E-mail is no good for those of us who do not have computers in Leinster House. This matter must be examined.

We will have to try to keep to the Monday briefing. If people are to come before the committee, they must give us their documentation so we can circulate it on the Monday. I got this material last night and I am trying to read a brief for tomorrow morning's meeting of the sub-committee on scrutiny. In addition, there are Dáil sittings and meetings of the forum of which I am a member. The difficulty is we do not have a full complement of staff and yet we are sharing staff. We should insist that briefing material for the committee is circulated on the Monday.

The Chairman is right that this is a relevant issue to discuss. Would it be possible to invite an independent expert to come to us for an hour the week before we have a discussion with the auditor to give us a briefing on the EU budget and to explain where the money is spent, where it comes from and the problem areas? Such a pre-briefing would ensure that the meeting with the auditor is more relevant.

We will try to set that up. We need someone to make a note of that and to ensure it is put in the calendar of events. We will invite the European Court of Auditors to send someone to the committee, but in advance, we will need a briefing on the remit of the court. Is that agreed? Agreed.

As regards the report of the working group of COSAC, Deputy Mulcahy attended in my absence. Do you want to make a report on that, Deputy Mulcahy?

I have written a report which is included in the briefing material. I assume everyone has read it.

I do not think much can be added to the report as a great deal of the information is still under consideration.

That is correct. There will be a further meeting on 12 December. I have attended two meetings so someone else from the committee will be required to attend on 12 December.

We will deal with that. The next meeting of the sub-committee on scrutiny will be at 9.30 a.m. on Thursday, 21 November. We still do not have Senators on that committee. We need two Senators to join that committee.

I received notification.

All the members of the main committee get notification. However, only the members attend. The committee secretariat is trying to organise two Senators to join that sub-committee. We have not yet received any names.

Is it the job of the Whips to supply the names?

It is usually the job of the convenors to find two Senators.

One from the Government side and one from the Opposition?

We will attend to that.

Perhaps you could communicate with the Clerk.

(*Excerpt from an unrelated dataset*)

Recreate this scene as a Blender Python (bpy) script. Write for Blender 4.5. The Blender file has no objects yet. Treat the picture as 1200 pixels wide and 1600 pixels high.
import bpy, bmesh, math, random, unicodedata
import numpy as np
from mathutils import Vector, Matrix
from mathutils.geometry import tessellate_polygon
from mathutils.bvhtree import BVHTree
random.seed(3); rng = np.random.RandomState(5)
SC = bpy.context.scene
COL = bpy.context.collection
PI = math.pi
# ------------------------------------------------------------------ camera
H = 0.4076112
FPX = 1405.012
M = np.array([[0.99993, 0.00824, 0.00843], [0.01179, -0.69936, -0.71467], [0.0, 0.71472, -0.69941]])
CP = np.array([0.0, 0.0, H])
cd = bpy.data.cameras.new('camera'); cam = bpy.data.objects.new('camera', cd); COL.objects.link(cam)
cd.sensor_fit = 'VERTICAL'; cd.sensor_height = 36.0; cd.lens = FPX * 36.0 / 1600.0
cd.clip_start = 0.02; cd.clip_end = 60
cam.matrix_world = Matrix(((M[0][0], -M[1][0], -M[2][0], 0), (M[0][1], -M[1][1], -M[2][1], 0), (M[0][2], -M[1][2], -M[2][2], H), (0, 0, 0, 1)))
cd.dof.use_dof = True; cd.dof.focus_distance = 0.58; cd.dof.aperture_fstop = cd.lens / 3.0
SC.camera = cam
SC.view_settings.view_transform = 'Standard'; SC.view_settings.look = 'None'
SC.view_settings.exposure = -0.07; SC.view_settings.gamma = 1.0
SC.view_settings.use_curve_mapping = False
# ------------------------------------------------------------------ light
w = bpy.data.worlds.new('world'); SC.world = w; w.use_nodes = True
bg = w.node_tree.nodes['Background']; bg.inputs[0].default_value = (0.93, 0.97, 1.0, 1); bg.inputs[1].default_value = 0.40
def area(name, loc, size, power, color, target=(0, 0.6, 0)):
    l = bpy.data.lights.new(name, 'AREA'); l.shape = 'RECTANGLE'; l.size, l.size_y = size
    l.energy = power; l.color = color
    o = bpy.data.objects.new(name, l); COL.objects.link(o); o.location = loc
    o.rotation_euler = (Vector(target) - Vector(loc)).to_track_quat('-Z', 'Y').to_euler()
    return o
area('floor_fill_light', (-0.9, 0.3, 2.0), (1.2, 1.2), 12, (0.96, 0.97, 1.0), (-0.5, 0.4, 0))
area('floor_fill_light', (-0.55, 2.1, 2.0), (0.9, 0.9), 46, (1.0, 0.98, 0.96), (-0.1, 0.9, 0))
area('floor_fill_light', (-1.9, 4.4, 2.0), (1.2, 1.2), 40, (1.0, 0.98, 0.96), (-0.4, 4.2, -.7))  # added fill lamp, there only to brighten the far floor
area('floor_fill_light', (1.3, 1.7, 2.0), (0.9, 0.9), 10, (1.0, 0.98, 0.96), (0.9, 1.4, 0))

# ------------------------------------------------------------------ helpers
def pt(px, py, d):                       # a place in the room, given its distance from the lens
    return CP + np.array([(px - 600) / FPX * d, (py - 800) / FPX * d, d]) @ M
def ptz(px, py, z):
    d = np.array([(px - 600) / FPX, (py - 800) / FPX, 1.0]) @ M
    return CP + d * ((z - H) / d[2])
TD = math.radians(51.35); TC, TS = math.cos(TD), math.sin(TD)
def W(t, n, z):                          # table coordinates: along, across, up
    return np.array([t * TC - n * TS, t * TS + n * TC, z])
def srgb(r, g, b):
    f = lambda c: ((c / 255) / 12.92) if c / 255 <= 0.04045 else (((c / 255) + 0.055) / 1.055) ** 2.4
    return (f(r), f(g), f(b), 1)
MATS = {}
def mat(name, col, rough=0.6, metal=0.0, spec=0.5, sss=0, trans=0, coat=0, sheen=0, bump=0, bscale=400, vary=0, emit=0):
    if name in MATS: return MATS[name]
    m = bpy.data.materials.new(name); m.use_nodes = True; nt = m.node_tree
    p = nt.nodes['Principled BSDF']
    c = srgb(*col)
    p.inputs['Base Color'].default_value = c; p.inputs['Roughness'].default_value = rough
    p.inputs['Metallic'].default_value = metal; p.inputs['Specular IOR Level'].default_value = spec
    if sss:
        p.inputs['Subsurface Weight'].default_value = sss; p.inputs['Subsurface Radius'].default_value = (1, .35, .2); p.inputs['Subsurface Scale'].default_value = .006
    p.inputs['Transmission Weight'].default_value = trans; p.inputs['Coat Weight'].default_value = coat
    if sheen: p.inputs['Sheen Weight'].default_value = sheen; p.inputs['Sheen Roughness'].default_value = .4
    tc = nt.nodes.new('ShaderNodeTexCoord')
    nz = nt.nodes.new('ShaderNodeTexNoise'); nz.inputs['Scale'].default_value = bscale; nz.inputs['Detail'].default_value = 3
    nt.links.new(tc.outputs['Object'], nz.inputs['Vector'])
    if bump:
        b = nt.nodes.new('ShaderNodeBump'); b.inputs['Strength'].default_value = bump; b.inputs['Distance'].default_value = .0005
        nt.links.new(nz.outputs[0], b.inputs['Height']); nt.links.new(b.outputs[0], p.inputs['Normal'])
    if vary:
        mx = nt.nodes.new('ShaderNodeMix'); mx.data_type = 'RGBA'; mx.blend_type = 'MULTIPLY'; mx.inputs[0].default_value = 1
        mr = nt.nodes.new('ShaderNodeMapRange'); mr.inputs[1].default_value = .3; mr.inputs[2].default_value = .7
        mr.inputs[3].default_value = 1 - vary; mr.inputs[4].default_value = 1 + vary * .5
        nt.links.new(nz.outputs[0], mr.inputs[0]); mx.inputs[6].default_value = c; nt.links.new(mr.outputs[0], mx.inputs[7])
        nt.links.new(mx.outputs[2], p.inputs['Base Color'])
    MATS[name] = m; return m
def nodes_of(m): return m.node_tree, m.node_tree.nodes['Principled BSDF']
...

The next meeting will be on 29 November with the members attending the European convention. Members of the Government and the Oireachtas attend that. Deputy Carey is an alternate. The members include Deputies John Bruton and Gormley, Proinsias de Rossa and the Minister of State at the Department of Foreign Affairs, Deputy Roche. We have been asked to hold that meeting at 12 noon to facilitate the Minister of State, Deputy Roche. I hope that does not cause difficulties for Members' diaries.

That is a Friday.

Yes. We cleared that with the committee because we were having difficulty tying up diaries. It is important we know what is happening at the convention.

That will be difficult for Deputies from rural constituencies.

It will be extremely difficult, but we have had a hard job trying to tie up everyone's diaries.

There are a number of working parties and that is the only day of any week which is free.

We agreed at an earlier meeting to choose a Monday or Friday because members of the convention attend it during the week. That is one of the difficulties. I know it is difficult for members who are not from Dublin but, unfortunately, it is not possible to avoid it on this occasion.

The Joint Committee adjourned at 3.30 p.m. until 12 noon on Friday, 29 November 2002.